When spinach was linked to an outbreak of E. Coli in 2006, communication about what Saladworks was doing to combat the problem helped the company stop a three-week sales slump dead in its tracks.

“You’ve got to take the most conservative, safe approach possible,” Steck says. “Even though we were being told our spinach was okay by our spinach vendors, our response was, ‘We don’t care. Toss it.’”

After the company disposed of as much as $20,000 worth of spinach throughout its 80 stores, it did everything possible to get the message out to customers that, until further notice, Saladworks was a spinach-free zone.

“We created a printed message that went up in every store,” Steck says. “We crafted a script of exactly what the salad makers, our hourly employees, should say to customers if they asked about it.”

And they embraced another key component of communication: dealing with the media.

Become Media Savvy

All of the experts QSR interviewed agree that cooperation with the press is a must during crisis recovery.

“Corporate should decide what are the key messages that they want to get out, what’s the basic information they need to provide, what is the company’s position on this,” says Julia Stewart, a spokeswoman for the Produce Marketing Association, adding that companies also must take whatever steps are needed to overcome customers’ remaining fears.

“If you don’t have a leader with absolute power, you don’t have a crisis team.”
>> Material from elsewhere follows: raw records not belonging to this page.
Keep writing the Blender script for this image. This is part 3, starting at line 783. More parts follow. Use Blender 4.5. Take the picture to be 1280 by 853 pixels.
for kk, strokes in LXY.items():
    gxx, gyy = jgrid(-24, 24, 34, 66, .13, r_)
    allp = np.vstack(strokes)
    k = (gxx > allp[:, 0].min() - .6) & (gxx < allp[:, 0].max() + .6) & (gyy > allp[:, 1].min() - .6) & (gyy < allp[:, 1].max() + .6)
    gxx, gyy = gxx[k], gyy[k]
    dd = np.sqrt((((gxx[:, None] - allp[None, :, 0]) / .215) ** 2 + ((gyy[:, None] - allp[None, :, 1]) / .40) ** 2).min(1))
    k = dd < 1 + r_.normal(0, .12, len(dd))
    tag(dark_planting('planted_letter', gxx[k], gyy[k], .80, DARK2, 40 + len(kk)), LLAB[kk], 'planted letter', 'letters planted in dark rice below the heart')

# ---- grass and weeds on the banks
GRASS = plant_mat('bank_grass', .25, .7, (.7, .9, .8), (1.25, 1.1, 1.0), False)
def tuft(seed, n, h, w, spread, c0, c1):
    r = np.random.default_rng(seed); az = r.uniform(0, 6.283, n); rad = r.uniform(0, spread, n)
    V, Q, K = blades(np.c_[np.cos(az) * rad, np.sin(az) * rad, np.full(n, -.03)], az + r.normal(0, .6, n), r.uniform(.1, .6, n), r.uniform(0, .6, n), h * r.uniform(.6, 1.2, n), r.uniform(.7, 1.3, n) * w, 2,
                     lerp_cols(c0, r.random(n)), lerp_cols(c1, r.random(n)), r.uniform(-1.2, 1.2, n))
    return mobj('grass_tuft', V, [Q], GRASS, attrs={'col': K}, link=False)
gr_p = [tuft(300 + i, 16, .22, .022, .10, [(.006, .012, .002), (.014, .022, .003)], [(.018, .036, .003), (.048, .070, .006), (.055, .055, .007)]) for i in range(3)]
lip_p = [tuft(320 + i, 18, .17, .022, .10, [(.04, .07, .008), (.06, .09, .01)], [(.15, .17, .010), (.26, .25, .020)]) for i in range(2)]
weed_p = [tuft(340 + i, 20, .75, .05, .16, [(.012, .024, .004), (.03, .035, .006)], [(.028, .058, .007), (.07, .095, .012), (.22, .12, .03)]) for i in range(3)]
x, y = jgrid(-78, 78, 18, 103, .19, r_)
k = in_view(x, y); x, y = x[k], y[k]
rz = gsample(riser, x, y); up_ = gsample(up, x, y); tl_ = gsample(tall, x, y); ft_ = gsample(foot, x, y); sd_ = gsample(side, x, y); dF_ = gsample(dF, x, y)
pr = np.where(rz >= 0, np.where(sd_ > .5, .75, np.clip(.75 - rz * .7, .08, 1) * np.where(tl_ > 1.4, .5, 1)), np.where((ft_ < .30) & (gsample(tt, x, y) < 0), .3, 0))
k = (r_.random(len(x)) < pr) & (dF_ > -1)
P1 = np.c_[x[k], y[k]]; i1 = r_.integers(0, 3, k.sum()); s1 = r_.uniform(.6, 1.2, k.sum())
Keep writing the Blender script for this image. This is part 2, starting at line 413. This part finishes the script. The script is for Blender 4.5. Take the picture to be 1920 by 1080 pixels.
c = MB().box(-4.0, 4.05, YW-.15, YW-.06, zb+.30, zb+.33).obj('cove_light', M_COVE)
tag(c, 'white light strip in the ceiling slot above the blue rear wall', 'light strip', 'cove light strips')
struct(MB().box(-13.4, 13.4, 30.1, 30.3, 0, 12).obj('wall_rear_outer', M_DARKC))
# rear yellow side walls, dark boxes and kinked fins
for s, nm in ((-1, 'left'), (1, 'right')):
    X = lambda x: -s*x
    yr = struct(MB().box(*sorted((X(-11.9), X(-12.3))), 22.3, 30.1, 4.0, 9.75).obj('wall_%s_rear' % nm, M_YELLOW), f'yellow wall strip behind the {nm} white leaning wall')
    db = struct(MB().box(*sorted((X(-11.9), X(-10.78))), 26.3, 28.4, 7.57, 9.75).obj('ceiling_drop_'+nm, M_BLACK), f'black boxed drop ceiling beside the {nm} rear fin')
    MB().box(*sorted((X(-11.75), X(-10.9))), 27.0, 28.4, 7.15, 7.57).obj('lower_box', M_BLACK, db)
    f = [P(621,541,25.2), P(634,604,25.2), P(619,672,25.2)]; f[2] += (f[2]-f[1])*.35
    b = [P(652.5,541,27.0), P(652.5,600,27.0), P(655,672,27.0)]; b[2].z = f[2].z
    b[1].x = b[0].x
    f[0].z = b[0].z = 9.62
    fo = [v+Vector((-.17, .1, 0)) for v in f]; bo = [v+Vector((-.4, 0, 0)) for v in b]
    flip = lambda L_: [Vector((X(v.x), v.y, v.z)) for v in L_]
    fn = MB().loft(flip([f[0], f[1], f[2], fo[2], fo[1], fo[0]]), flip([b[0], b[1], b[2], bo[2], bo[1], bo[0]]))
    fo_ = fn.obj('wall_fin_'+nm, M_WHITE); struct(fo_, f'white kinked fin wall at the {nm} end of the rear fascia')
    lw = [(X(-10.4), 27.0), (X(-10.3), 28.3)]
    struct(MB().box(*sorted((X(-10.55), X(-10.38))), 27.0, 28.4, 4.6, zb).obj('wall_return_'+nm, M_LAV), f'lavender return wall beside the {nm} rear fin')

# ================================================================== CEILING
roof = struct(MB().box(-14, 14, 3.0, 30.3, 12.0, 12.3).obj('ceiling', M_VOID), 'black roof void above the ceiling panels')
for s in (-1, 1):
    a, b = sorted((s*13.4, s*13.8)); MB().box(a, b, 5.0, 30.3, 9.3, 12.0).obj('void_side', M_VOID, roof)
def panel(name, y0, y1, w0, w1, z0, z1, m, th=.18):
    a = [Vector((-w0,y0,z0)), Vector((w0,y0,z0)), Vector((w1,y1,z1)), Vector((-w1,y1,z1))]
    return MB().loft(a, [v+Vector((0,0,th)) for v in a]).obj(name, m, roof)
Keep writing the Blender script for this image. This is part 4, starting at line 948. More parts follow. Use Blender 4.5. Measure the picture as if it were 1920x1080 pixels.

For Saladworks, that meant reassuring the media that the concept had taken spinach off the menu and would keep it off for as long as it was in question.

At Domino’s, communicating the core message that “Domino’s didn’t do this” became a key strategy. The company emphasized the point so successfully that most of the media coverage turned into a case study of how social media can turn disastrous for a company—instead of a criticism of Domino’s.

Smithfield’s, too, found communication with the media to be beneficial during its swine flu scare.

Averitte took a proactive approach to media coverage, sending the blog post he had drafted to his media list.